### SET TASK
Keep every line where the word "part" appears; drop the rest.

....

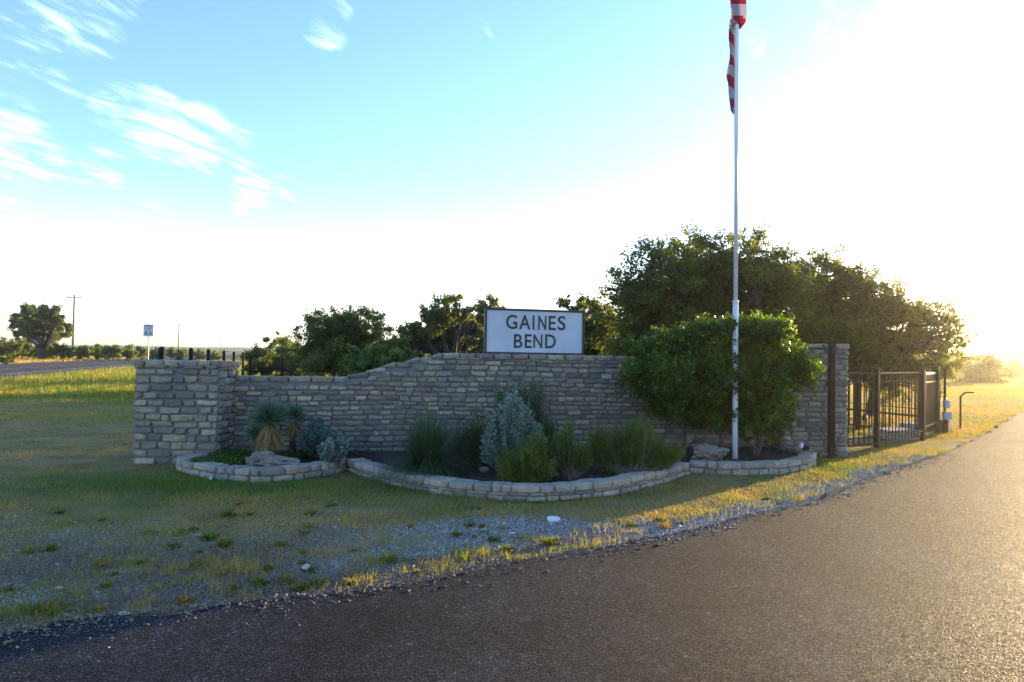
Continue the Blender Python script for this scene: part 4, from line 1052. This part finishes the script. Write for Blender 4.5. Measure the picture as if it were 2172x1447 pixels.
# bunch grass and flower stalks
def bunch(label, base, n, Lm, lean_, mt, name='bunch_grass'):
    base = np.array(base, float); root = empty(name, base, label, 'ornamental grass')
    az = rng.uniform(0, 2 * np.pi, n); ln = np.clip(np.abs(rng.normal(0, lean_, n)) + .08, 0, 1.1); L_ = Lm * rng.uniform(.6, 1.15, n)
    o = np.stack([np.cos(az), np.sin(az), np.zeros(n)], 1); segs = 5; V = []
    side = np.stack([-np.sin(az), np.cos(az), np.zeros(n)], 1) * .0040
    st_ = base + o * rng.uniform(0, .08, (n, 1)) ; pts = []
    for k in range(segs + 1):
        t_ = k / segs; ang = ln * (.6 + 1.1 * t_)
        pts.append(st_ + o * (np.sin(ang) * L_ * t_)[:, None] + np.array([0, 0, 1]) * (np.cos(np.minimum(ang, 2)) * L_ * t_)[:, None])
    for k in range(segs):
        w0 = 1 - k / segs * .8; w1 = 1 - (k + 1) / segs * .8
        V.append(np.stack([pts[k] - side * w0, pts[k] + side * w0, pts[k + 1] + side * w1, pts[k + 1] - side * w1], 1))
    V = np.concatenate(V); V[:, :, 2] = np.maximum(V[:, :, 2], base[2] - .02)
    big('blades', V, 4, mt, root, np.tile(rng.random(n), segs), base); return root
gb = P(905, 985, 8.75); rt_ = bunch('big clump of dark green bunch grass in the left part of the middle bed', (gb.x, 8.75, S_), 2400, .78, .75, M_clump)
for (a, b_, c_) in (((900, 985), (870, 890), (818, 815)), ((915, 985), (930, 900), (888, 822)), ((940, 980), (975, 905), (1040, 890))):
    p0, p1, p2 = P(*a, 8.75), P(*b_, 8.8), P(*c_, 8.9)
    pts = [p0 * (1 - t_) ** 2 + p1 * 2 * t_ * (1 - t_) + p2 * t_ * t_ for t_ in np.linspace(0, 1, 9)]
    MB().tube(pts, [.004] * 6 + [.003, .002, .001], 4).build('stalk', M_straw, rt_)
    n_ = 220; q = np.array([pts[i] for i in rng.integers(6, 9, n_)]) + rng.normal(size=(n_, 3)) * .028
    big('seed_head', leaves(q, .007), 4, M_straw, rt_, rng.random(n_), rt_.location)
# ground cover in the left lobe
n = 9000; q = np.stack([rng.uniform(-4.2, -2.9, n), rng.uniform(8.85, 10.0, n)], 1); k = in_poly(q[:, 0], q[:, 1], BED) & (fbm(q[:, 0], q[:, 1], 4, 9) > .42); q = q[k]
C_ = np.stack([q[:, 0], q[:, 1], .1 + rng.uniform(0, .09, len(q))], 1)
tag(big('ground_cover', leaves(C_, .014, .7), 4, M_hedge, None, rng.random(len(q)) * .8), 'low leafy ground cover in the left lobe of the bed', 'ground cover', kind='stuff')
n = 5000; q = np.stack([rng.uniform(-.6, 4.8, n), rng.uniform(8.0, 11.2, n)], 1); k = in_poly(q[:, 0], q[:, 1], BED) & (fbm(q[:, 0], q[:, 1], 3, 12) > .55); q = q[k]
tag(big('bed_weeds', leaves(np.stack([q[:, 0], q[:, 1], .1 + rng.uniform(0, .05, len(q))], 1), .012, .6), 4, M_rosed, None, rng.random(len(q))), 'small weeds scattered on the mulch of the middle and right bed', 'weeds', kind='stuff')

# ------------------------------------------------------------------ rocks
def rock(name, label, cat, c, sx, sy, sz, seed, m=M_boulder, group=None, res=3, rot=0.):
    import bmesh
    bm = bmesh.new(); bmesh.ops.create_icosphere(bm, subdivisions=res, radius=1)
    rs = np.random.default_rng(seed); pl = [(rs.normal(size=3), rs.uniform(.55, .9)) for _ in range(14)]; off = rs.uniform(0, 50, 3)
    for v_ in bm.verts:
        p = np.array(v_.co)
        for nn, dd_ in pl:
            nn = nn / np.linalg.norm(nn); s_ = p @ nn - dd_
            if s_ > 0: p = p - nn * s_ * .85
        p = p * (1 + .55 * (vn(p[0] * 2 + p[2], p[1] * 2 + p[2] * 1.7, 1.6, seed % 7) - .5) + .3 * (vn(p[0] * 3 + p[2], p[1] * 3 - p[2] * 2, 4.1, seed % 5) - .5) + .05 * (rs.random() - .5))
        x_, y_ = p[0] * sx, p[1] * sy
        v_.co = (x_ * math.cos(rot) - y_ * math.sin(rot), x_ * math.sin(rot) + y_ * math.cos(rot), p[2] * sz)
    me = bpy.data.meshes.new(name); bm.to_mesh(me); bm.free()
    a_ = me.attributes.new('tint', 'FLOAT', 'POINT'); a_.data.foreach_set('value', rs.random(len(me.vertices)).astype(np.float32) * .5 + .3)
    for p in me.polygons: p.use_smooth = False
    return tag(link(name, me, m, None, c), label, cat, group)
p = P(588, 965, 9.0); rock('boulder', 'long flat pitted boulder lying in front of the larger yucca', 'rock', (p.x, 9.0, .12), .42, .22, .12, 3, rot=-.15, res=4)
p = P(556, 955, 9.05); rock('boulder', 'upright end of pitted rock leaning at the left of the flat boulder', 'rock', (p.x, 9.08, .18), .15, .13, .11, 9, res=4)
p = P(1498, 957, 10.25); rock('boulder', 'grey lichened boulder at the foot of the hedge left of the flagpole', 'rock', (p.x, 10.25, .17), .30, .24, .15, 5, res=4)
p = P(1028, 985, 8.9); rock('boulder', 'small pale stone in the mulch left of the yellow-green bush', 'rock', (p.x, 8.9, .11), .07, .06, .06, 8)
M_pale = stone_mat('pale_rock', [(0, (.4, .38, .36)), (1, (.6, .57, .54))])
p = G(648, 1209); rock('loose_rock', 'palm-sized pale rock on the gravel by the drive edge', 'rock', (p.x, p.y, .02), .032, .03, .03, 11, M_pale)
p = G(262, 1306); rock('loose_rock', 'flat white scrap of stone at the drive edge, lower left', 'rock', (p.x, p.y, .012), .045, .025, .012, 12, M_pale)
p = G(128, 1250); rock('loose_rock', 'small grey stone in the bare dirt near the left edge', 'rock', (p.x, p.y, .01), .028, .02, .015, 13, M_pale)
p = G(447, 1026); rock('loose_rock', 'tiny white pebble in the green grass below the left rim', 'rock', (p.x, p.y, .06), .018, .015, .018, 14, M_pale)
p = G(1174, 1101); o = empty('valve_cover', (p.x, p.y, 0), 'flat round white plastic cover lying in the dry grass before the middle rim', 'cover')
MB().tube([(p.x, p.y, -.02), (p.x, p.y, .012), (p.x, p.y, .018)], [.066, .066, .055], 20).build('cover_disc', M_pvc, o)
# spotlight on the right rim
p = G(1706, 955, .19); o = empty('spotlight', (p.x, p.y, .19), 'small white and black garden spotlight on the right bed rim beside the pillar', 'spotlight')
MB().tube([(p.x, p.y, .18), (p.x, p.y, .22)], .012, 8).build('stake', M_black, o)
MB().tube([(p.x + .06, p.y, .22), (p.x - .01, p.y, .245), (p.x - .05, p.y - .01, .26)], [.035, .045, .05], 12).build('housing', M_black, o, True)
MB().tube([(p.x - .052, p.y - .012, .261), (p.x - .075, p.y - .02, .266)], [.05, .038], 12).build('lens', M_pvc, o, True)

# ------------------------------------------------------------------ grass
def clearmask(x, y):
    ed_ = edge_dist(x, y); k = ed_ > .03
    k &= ~in_poly(x, y, BED)
    k &= ~((x > -5.42) & (x < -4.1) & (y > 9.72) & (y < 10.45)); k &= ~((x > 4.6) & (x < 5.8) & (y > 11.62) & (y < 12.4))
    h = hw_coord(x, y); k &= ~((h > -.1) & (h < 12.3))
    return k
def grass_field(name, label, n, dmin, dmax, power, hfun, wfun, tintfun, dens, lean_=.5, amax=.72):
    u = rng.random(n); a1 = 1 - power; d = (dmin ** a1 + u * (dmax ** a1 - dmin ** a1)) ** (1 / a1); an = rng.uniform(-amax, amax, n)
    x = np.tan(an) * d; y = d
    # clump: pull blades towards tuft centres
    tx = np.round(x / .07) * .07 + (vn(x, y, 31, 3) - .5) * .05; ty = np.round(y / .07) * .07 + (vn(x, y, 29, 6) - .5) * .05
    pull = np.where(rng.random(n) < .45, .45, 0); x = x + (tx - x) * pull; y = y + (ty - y) * pull
    k = clearmask(x, y); x, y = x[k], y[k]
    pr = dens(x, y); k = rng.random(len(x)) < pr; x, y = x[k], y[k]; n = len(x)
    h = hfun(x, y) * rng.uniform(.5, 1.3, n); w = wfun(x, y) * rng.uniform(.7, 1.3, n)
    az = rng.uniform(0, 2 * np.pi, n); la = np.abs(rng.normal(0, lean_, n)); o = np.stack([np.cos(az) * np.sin(la), np.sin(az) * np.sin(la), np.cos(la)], 1)
    az2 = rng.uniform(0, np.pi, n); s_ = np.stack([np.cos(az2), np.sin(az2), np.zeros(n)], 1) * w[:, None]
    b0 = np.stack([x, y, (fbm(x, y, .9, 3) - .5) * .05 * (np.hypot(x, y) < 40) - .018], 1)
    V = np.stack([b0 - s_, b0 + s_, b0 + o * h[:, None]], 1)
    return tag(big(name, V, 3, M_grass, None, tintfun(x, y)), label, 'grass', kind='stuff')
def tf(x, y):
    ed_, band_, dirt_, gravel_, green_ = masks(x, y)
    dryness = .76 + (fbm(x, y, .8, 4) - .5) * 1.1 + (fbm(x, y, 3.5, 14) - .5) * .5
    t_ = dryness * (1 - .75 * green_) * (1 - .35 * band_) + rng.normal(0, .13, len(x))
    return np.clip(t_, 0, 1)
def dn(x, y):
    ed_, band_, dirt_, gravel_, green_ = masks(x, y)
    tuft = sstep(.56, .66, fbm(x, y, 3.2, 21))
    lawn = .45 + .55 * sstep(.38, .55, fbm(x, y, 1.7, 7)); lawn = np.maximum(lawn, green_)
    return np.clip(lawn * (1 - band_) + band_ * (tuft * .5 * (1 - .5 * gravel_) + .05 + .14 * dirt_ * (fbm(x, y, 2, 40) > .48)), 0, 1)
def hf(x, y):
    ed_, band_, dirt_, gravel_, green_ = masks(x, y)
    return .028 + .035 * green_ + .03 * band_ + .03 * sstep(.55, .8, fbm(x, y, 2.2, 17))
grass_field('lawn_grass', 'dry mown lawn grass with green patches in front of the planting bed', 580000, 3.4, 17, 1.1, hf, lambda x, y: .0016 + .0005 * y / 4, tf, dn)
def hf2(x, y): return np.where((x < -3) & (y > 20), .12 + .12 * sstep(21, 26, y) , .05) + .05 * (y > 33)
def tf2(x, y):
    g_ = (x < -3) & (y > 21) & (y < 60)
    base_ = np.where(g_, .42, np.where(hw_coord(x, y) > 12, .85, .62))
    return np.clip(base_ + (fbm(x, y, .35, 4) - .5) * .9 + rng.normal(0, .12, len(x)), 0, 1)
grass_field('field_grass', 'taller field and verge grass beyond the stone wall and along the highway', 270000, 15, 130, 1.5, hf2, lambda x, y: .0005 * y, tf2, lambda x, y: np.ones(len(x)), .35)

# grassy fringe leaning over the asphalt edge
SEG = np.linalg.norm(np.diff(E, axis=0), axis=1)
ex = []; ey = []
for i in range(5, 20):
    n = int(SEG[i] * 420); u = rng.random(n); p = E[i] + (E[i + 1] - E[i]) * u[:, None]; tt = (E[i + 1] - E[i]) / SEG[i]; q = p + np.array([-tt[1], tt[0]]) * rng.gamma(1.5, .05, n)[:, None]; ex.append(q[:, 0]); ey.append(q[:, 1])
ex = np.concatenate(ex); ey = np.concatenate(ey); k = fbm(ex, ey, 1.5, 30) + .12 * (vn(ex, ey, 6, 2) - .5) > .60; ex, ey = ex[k], ey[k]; n = len(ex)
az = rng.uniform(0, 2 * np.pi, n); la = np.abs(rng.normal(0, .7, n)); o = np.stack([np.cos(az) * np.sin(la), np.sin(az) * np.sin(la), np.cos(la)], 1); s_ = np.stack([-np.sin(az), np.cos(az), np.zeros(n)], 1) * .0022
b0 = np.stack([ex, ey, np.full(n, -.02)], 1)
tag(big('edge_grass', np.stack([b0 - s_, b0 + s_, b0 + o * (rng.uniform(.05, .13, n))[:, None]], 1), 3, M_grass, None, np.clip(rng.normal(.5, .2, n), 0, 1)), 'sunlit tufts of grass along the crumbling edge of the asphalt', 'grass', kind='stuff')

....

### RESPONSE FOR THIS EXERCISE
Continue the Blender Python script for this scene: part 4, from line 1052. This part finishes the script. Write for Blender 4.5. Measure the picture as if it were 2172x1447 pixels.
gb = P(905, 985, 8.75); rt_ = bunch('big clump of dark green bunch grass in the left part of the middle bed', (gb.x, 8.75, S_), 2400, .78, .75, M_clump)